"Turandot" is an opera in three acts by Giacomo Puccini, completed by Franco Alfano, and set to a libretto in Italian by Giuseppe Adami and Renato Simoni.

Though Puccini's first interest in the subject was based on his reading of Friedrich Schiller's 1801 adaptation of the play, his work is most nearly based on the earlier text "Turandot" (1762) by Count Carlo Gozzi. The original story is based on one of the seven stories in the epic "Haft Peykar"; a work of 12th-century Persian poet Nizami. Nizami aligned the seven stories with the seven days of the week, the seven colors and the seven corresponding planets.

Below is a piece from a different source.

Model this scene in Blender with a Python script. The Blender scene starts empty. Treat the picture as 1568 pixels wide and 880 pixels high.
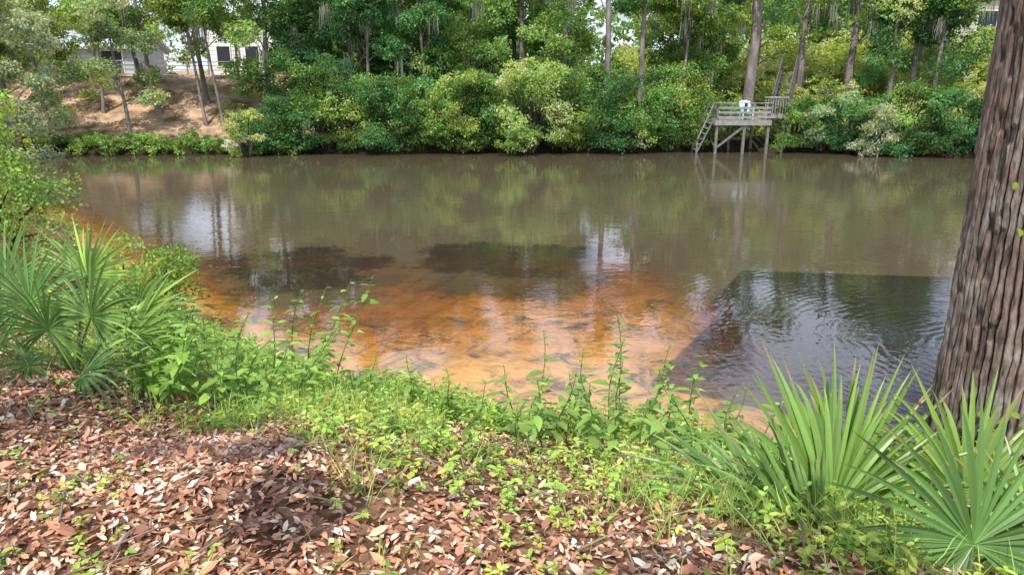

This particular story is the story of Tuesday, being told to King Bahram by his companion of the red dome, associated with Mars. In the very first line of this story, the protagonist is identified as a Russian princess. The name of the opera is based on Turan-Dokht (daughter of Turan), which is a common name used in Persian poetry for Central Asian princesses.

The opera's version of the story is set in China and involves Prince Calaf, who falls in love with the cold Princess Turandot. To obtain permission to marry her, a suitor has to solve three riddles; any wrong answer results in death. Calaf passes the test, but Turandot still refuses to marry him. He offers her a way out: if she is able to learn his name before dawn the next day, then at daybreak he will die.